Social networking platform LinkedIn asked the Supreme Court to review whether the “scraping” of data from its website equates to illegal hacking under federal law, in light of the court’s recent ruling in a separate hacking case this month.
Data analytics company hiQ scraped LinkedIn, meaning hiQ used automated software tools to access and copy data from public profiles on LinkedIn.
The scraping practice violates LinkedIn’s rules, but lower federal courts have prevented LinkedIn from denying hiQ access to public profiles.
Now, Microsoft-owned LinkedIn wants the Supreme Court to determine whether data scraping that hiQ and others have conducted violates the Computer Fraud and Abuse Act of 1986, which prohibits “unauthorized access, or exceeding authorized access, to a computer.”
“[T]he ability of Internet users to control their data and protect their privacy has never been more at risk, and the consequences of mass scraping of public-facing websites are extraordinarily harmful for the hundreds of millions of users of such websites,” attorneys for LinkedIn wrote in a brief filed on Monday.
Last week, the Supreme Court issued a nuanced ruling addressing the federal hacking law.
In a 6-3 opinion in Van Buren v. United States, the Supreme Court decided that a person is “exceeding authorized access” to a computer under federal law only when that person accesses information that is off-limits and not when they are conducting an unauthorized search of a database the person is legally able to access.
LinkedIn’s brief filed this week urges the Supreme Court to address the rest of the federal hacking law and define what “without authorized access” means under federal hacking law.
Any answer from the Supreme Court to LinkedIn’s brief could fundamentally change the data analytics industry and data privacy protections afforded to Americans.
Earlier this year, LinkedIn said an archive of users’ data was made available online. The archive contained data from allegedly more than 500 million LinkedIn accounts and was reportedly made available for sale on a hacker forum.
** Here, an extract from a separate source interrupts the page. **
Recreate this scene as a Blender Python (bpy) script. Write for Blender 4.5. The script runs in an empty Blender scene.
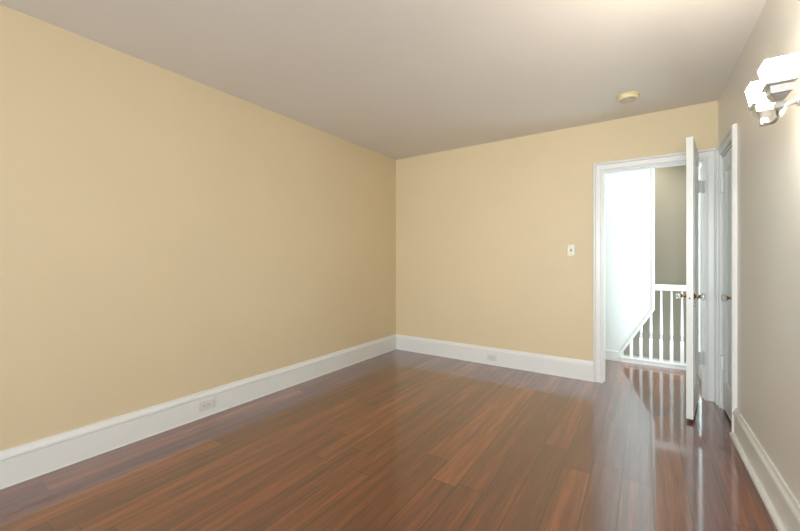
import bpy, bmesh, math, random
from mathutils import Matrix, Vector

scene = bpy.context.scene
COL = scene.collection
PI = math.pi

# ------------------------------------------------------------------ camera
cam_data = bpy.data.cameras.new('camera')
cam_data.sensor_width = 36.0
cam_data.lens = 365.0 / 800.0 * 36.0
cam_data.shift_y = -6.0 / 800.0
cam_data.clip_start = 0.02
cam = bpy.data.objects.new('camera', cam_data)
COL.objects.link(cam)
cam.location = (0, 0, 1.2283)
cam.rotation_euler = (PI / 2, 0, 0.5914)
scene.camera = cam

# ------------------------------------------------------------------ light
scene.view_settings.view_transform = 'Standard'
scene.view_settings.look = 'None'
scene.view_settings.gamma = 1.0
scene.view_settings.use_curve_mapping = False
scene.view_settings.exposure = 0.24

world = bpy.data.worlds.new('daylight')
scene.world = world
world.use_nodes = True
bgn = world.node_tree.nodes['Background']
bgn.inputs[0].default_value = (0.75, 0.87, 1.0, 1)
bgn.inputs[1].default_value = 1.5


def area(name, loc, rot, sx, sy, power, colour, spread=PI):
    d = bpy.data.lights.new(name, 'AREA')
    d.shape = 'RECTANGLE'
    d.size, d.size_y = sx, sy
    d.energy = power
    d.color = colour
    d.spread = spread
    o = bpy.data.objects.new(name, d)
    COL.objects.link(o)
    o.location = loc
    o.rotation_euler = rot
    return o


# daylight falling in through the window in the wall behind the camera
area('window_daylight', (-0.65, -3.14, 1.40), (PI / 2, 0, 0), 2.0, 1.5, 90, (0.88, 0.95, 1.0), 2.0)
# stair hall: daylight at its window, then two added ceiling fills
area('hall_window_daylight', (0.488, 4.70, 1.18), (0, PI / 2, 0), 2.0, 0.60, 15.5, (0.76, 0.94, 1.0))
area('hall_fill', (-0.55, 4.70, 2.57), (0, 0, 0), 1.7, 0.6, 5, (0.80, 0.94, 1.0))  # added fill under the closed ceiling, no opening above it
area('stairwell_fill', (-0.3, 5.75, 2.57), (0, 0, 0), 1.0, 0.6, 9, (1.0, 0.95, 0.88))  # added fill to lift the taupe wall, no real source there

# ------------------------------------------------------------------ helpers
H = 2.6
YB = 4.143            # face of the far wall
XL0, AL = -2.879, -0.0067    # left wall: x at y=0 and turn of its line
XR0, AR = 0.556, 0.0077      # right wall


def right(s, o, z):
    """point on the right wall's frame: s along, o out into the room"""
    return Vector((XR0 - math.sin(AR) * s - o * math.cos(AR), math.cos(AR) * s - o * math.sin(AR), z))


def left(s, o, z):
    return Vector((XL0 - math.sin(AL) * s + o * math.cos(AL), math.cos(AL) * s + o * math.sin(AL), z))


def back(s, o, z):
    return Vector((s, YB - o, z))


class MB:
    def __init__(self, f=None):
        self.bm = bmesh.new()
        self.f = f

    def v(self, p):
        return self.bm.verts.new(self.f(*p) if self.f else p)

    def box(self, x0, x1, y0, y1, z0, z1):
        vs = [self.v((x, y, z)) for z in (z0, z1) for y in (y0, y1) for x in (x0, x1)]
        for q in ((0, 1, 3, 2), (4, 6, 7, 5), (0, 4, 5, 1), (2, 3, 7, 6), (0, 2, 6, 4), (1, 5, 7, 3)):
            self.bm.faces.new([vs[i] for i in q])
        return self

    def loft(self, rings, close=True, caps=True):
        rs = [[self.v(p) for p in r] for r in rings]
        n = len(rs[0])
        for a, b in zip(rs, rs[1:]):
            for i in range(n if close else n - 1):
                j = (i + 1) % n
                self.bm.faces.new((a[i], a[j], b[j], b[i]))
        if caps:
            self.bm.faces.new(rs[0][::-1])
            self.bm.faces.new(rs[-1])
        return self

    def lathe(self, prof, n=24, axis='z', c=(0, 0, 0), phase=0.0):
        rings = []
        for r, h in prof:
            ring = []
            for i in range(n):
                a = 2 * PI * i / n + phase
                p = (r * math.cos(a), r * math.sin(a), h)
                if axis == 'x':
                    p = (h, p[0], p[1])
                elif axis == 'y':
                    p = (p[0], h, p[1])
                ring.append((p[0] + c[0], p[1] + c[1], p[2] + c[2]))
            rings.append(ring)
        return self.loft(rings)

    def tube(self, pts, r, n=12):
        pts = [Vector(p) for p in pts]
        rings = []
        up = Vector((0, 0, 1))
        for i, p in enumerate(pts):
            d = (pts[min(i + 1, len(pts) - 1)] - pts[max(i - 1, 0)]).normalized()
            a = d.cross(up)
            if a.length < 1e-3:
                a = d.cross(Vector((1, 0, 0)))
            a.normalize()
            b = d.cross(a)
            rings.append([tuple(p + r * (math.cos(t) * a + math.sin(t) * b))
                          for t in [2 * PI * k / n for k in range(n)]])
        return self.loft(rings)

    def build(self, name, mat, parent=None, smooth=False, bevel=0, kind=None):
        bmesh.ops.recalc_face_normals(self.bm, faces=self.bm.faces)
        me = bpy.data.meshes.new(name)
        self.bm.to_mesh(me)
        self.bm.free()
        me.materials.append(mat)
        if smooth:
            for p in me.polygons:
                p.use_smooth = True
        o = bpy.data.objects.new(name, me)
        COL.objects.link(o)
        if parent:
            o.parent = parent
        if bevel:
            m = o.modifiers.new('bevel', 'BEVEL')
            m.width = bevel
            m.segments = 2
            m.limit_method = 'ANGLE'
            m.angle_limit = 0.6
        if kind:
            o['kind'] = kind
        return o


def smooth_by_angle(o, ang=35):
    me = o.data
    for p in me.polygons:
        p.use_smooth = True
    me.set_sharp_from_angle(angle=math.radians(ang))


def empty(name, loc, rz=0.0, label=None, cat=None, group=None, kind=None):
    o = bpy.data.objects.new(name, None)
    COL.objects.link(o)
    o.location = loc
    o.rotation_euler = (0, 0, rz)
    o.empty_display_size = 0.05
    if label:
        o['label'] = label
    if cat:
        o['category'] = cat
    if group:
        o['group'] = group
    if kind:
        o['kind'] = kind
    return o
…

Other prominent tech platforms such as Facebook and the social-networking app Clubhouse have similarly seen large datasets of information that looks to have been scraped from their websites spilled online.
Federal lawmakers are considering different policy proposals intended to address data privacy concerns associated with data scraped from prominent social and tech platforms.
The Supreme Court is slated to review LinkedIn’s brief in conference later this week.